Forklifts will not be modified. All purchased equipment must remain with factory specs. It's a liability thing.
Lean Six Sigma is actually the combination of two business methodologies. Lean being the reduction of the cost of your production and the Six Sigma being the production of a perfect product, or in our industry, giving the customer a service that they will use instead of your competitor's. By combining these two methods we will hope to decrease costs (increase profits) and create customer demand for our product by addressing their main concerns... on-time performance, damage free goods, and error free processes.
In reducing the cost of propane by limiting idle time you have addressed the "Lean" aspect of this project. We also need some ideas in identifying the causes of our failures to produce a product that is 100% complete in the eyes of the customer. Correcting these failures will increase customer demand, thus producing profits and job security.

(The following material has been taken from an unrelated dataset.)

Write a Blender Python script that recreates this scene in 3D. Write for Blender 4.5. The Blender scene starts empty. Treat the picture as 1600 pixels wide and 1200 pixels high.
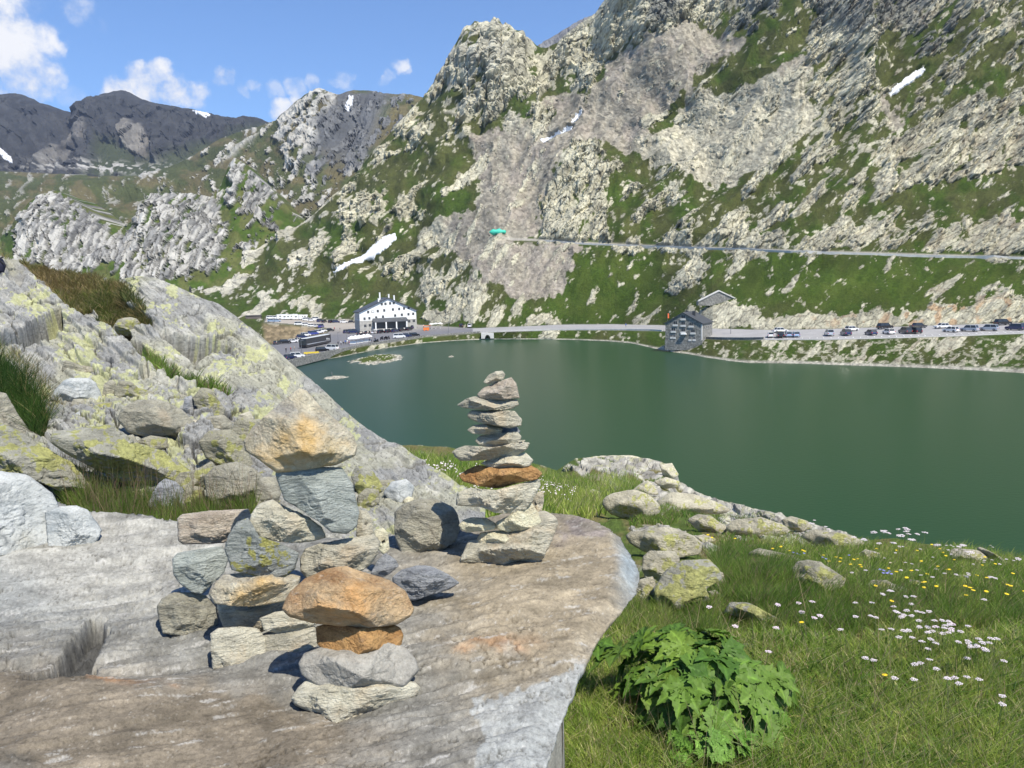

So the trucks are purchased with two minute idle timers? Seems to me there used to be five minute idle timers. Therefore the older trucks have been modified. There are weigh scales on many of the forklifts...another modification. How about the long forks on some forklifts placed there by Con-Way for handling longer pallets?...yet another modification.
The liability factor you mention regards the specifications originally produced by the manufacturer. This is a standard practice. Any modification (supposedly) absolves the manufacturer(s) from any liability caused by said modification...in other words... legal speak. Ownership has its rights. As long as it doesn't violate any law the modification is legal.